Moorman recited the following three exceptions to the economic loss doctrine:

(1) where the plaintiff sustained damage, i.e., personal injury or property damage, resulting from a sudden or dangerous occurrence; (2) where the plaintiff's damages are proximately caused by a defendant's intentional, false representation, i.e., fraud; and (3) where the plaintiff's damages are proximately caused by a negligent misrepresentation by a defendant in the business of supplying information for the guidance of others in their business transactions.

In re Chi. Flood Litig., 680 N.E.2d 265, 275 (Ill. 1997). The Seventh Circuit has specifically recognized intentional torts as an exception to the Moorman doctrine. Dundee Cement Co. v. Chem. Labs., Inc., 712 F.2d 1166, 1170 (7th Cir. 1983); see also ABC Trans Nat'l Transp., Inc. v. Aeronautics Forwarders, Inc., 413 N.E.2d 1299, 1312-14 (Ill. App.

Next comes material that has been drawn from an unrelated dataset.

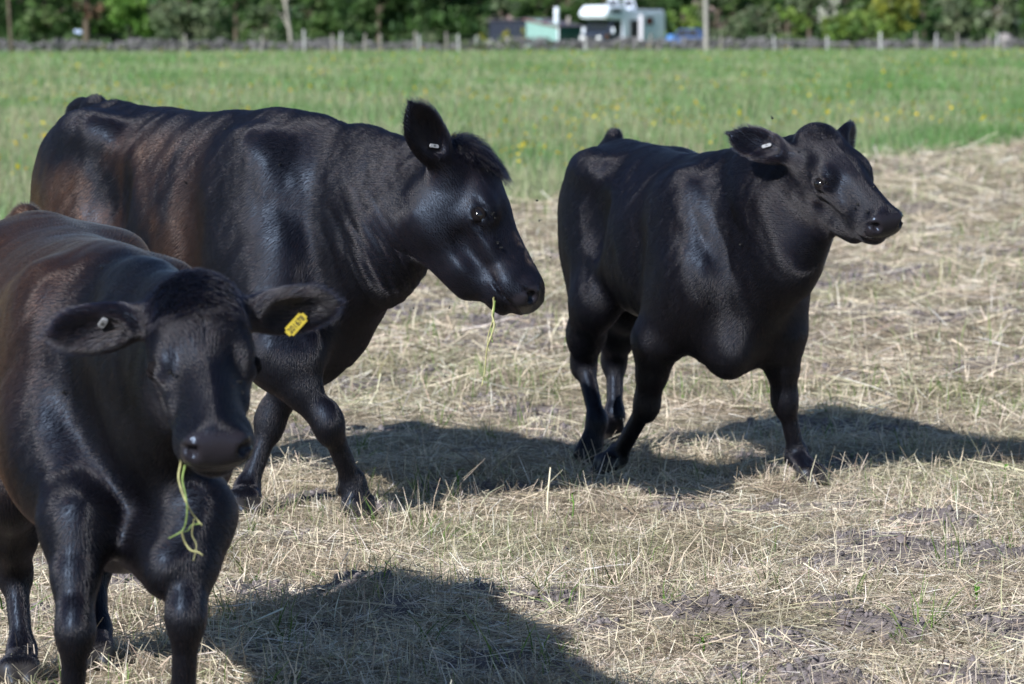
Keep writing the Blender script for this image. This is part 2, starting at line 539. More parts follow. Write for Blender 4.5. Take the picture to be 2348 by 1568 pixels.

Ct. 1980) (allowing recovery of lost profits where complaint alleged fraud, conspiracy, and breach of fiduciary duty); Int'l Bhd. of Teamsters Local 734 Health and Welfare Trust Fund v. Phillip Morris, Inc., 34 F. Supp. 2d 656, 661 (N.D. Ill. 1998) (acknowledging Moorman doctrine allows recovery where the economic loss resulted from an intentional tort).

Here, Basler alleges not merely a negligence claim that would invoke the Moorman doctrine. Rather, Basler has pleaded the intentional tort of conversion. As the Seventh Circuit recognized in Dundee, the Moorman doctrine is inapplicable to intentional torts. Accordingly, Basler's conversion claim is not inconsistent with the Moorman doctrine and it should not be dismissed. Thus, Fortis' motion to dismiss (Doc. 12) Basler's conversion claim is DENIED.